He is impressed, and gives her a job as his personal secretary, offering Rs. 50,000 a month, a car and an apartment (we’re sure there were profit-sharing and stock option clauses as well, and that we just weren’t paying attention). She starts doing a stellar job for him, and soon falls in love with him.
No normal unattached male would be able to resist such a combination of talent and pulchritude for more than, oh, 15 seconds, but GK is purely a shrewd businessman who treats employees as resources. And if you can believe that someone as smart as him never realized that she was going soft on him, then yes, you are in the right frame of mind to enjoy this one.
One day Anuradha stages a protest to help someone abused by a police officer, during her office time. GK gets very upset and castigates her in front of the entire office. She promptly resigns despite being so in love, and starts out on the last 1 month – the notice period in her contract. She tells GK that she will continue after that only if he himself requests her to stay back since she is irreplaceable, and he tells her he will ask her to continue only if she herself says she wants to.
GK issues an ad for a secretary promptly, and much to Anu’s disappointment, another pretty girl, Shruthi (Poonam Bajwa), gets selected. And gets Anu insecure with her romantic interest in the good-looking boss as well.
It would be a spoiler to let any more of the story out, but no, this is no love triangle, so no one is a victim of unrequited love. The second half is more involving that the first half, even if paradoxically it seems to go on and on.
The success of a romance depends primarily on how much detail there is in the sketching of the courtship and the times spent together, and how nostalgic you feel for them when the couple gets estranged.
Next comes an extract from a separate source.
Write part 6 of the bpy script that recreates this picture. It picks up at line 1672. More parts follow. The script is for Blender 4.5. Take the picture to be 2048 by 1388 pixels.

Measured that way, Boss is not really top of the heap on scripting. In theme, it is similar to
Manmadhudu – except that Manmadhudu had more fine print and more comedy.
The performances are what you expect, and the music is unremarkable. The first half is rather slow, and the second half appears to have ended at a stage when it starts all over again. A big reason to watch Boss, however, is its leading lady – for the men at least, Nayantara can be the
raison d’etre of the film, rising above even the star value of Nagarjuna. It is like Shriya in
Sadaa Mee Sevalo – clad gorgeously in saris all through, she can define your vision for a beautiful woman.
Add the star power of Nagarjuna, plenty of shimmer and sheen, the usual appeal of scripts where the lead pair breaks up and has to get back together again, and no great Telugu film since
Bommarillu nearly 2 months back, and Boss becomes a recommended watch if you are looking for an easy, good-looking film.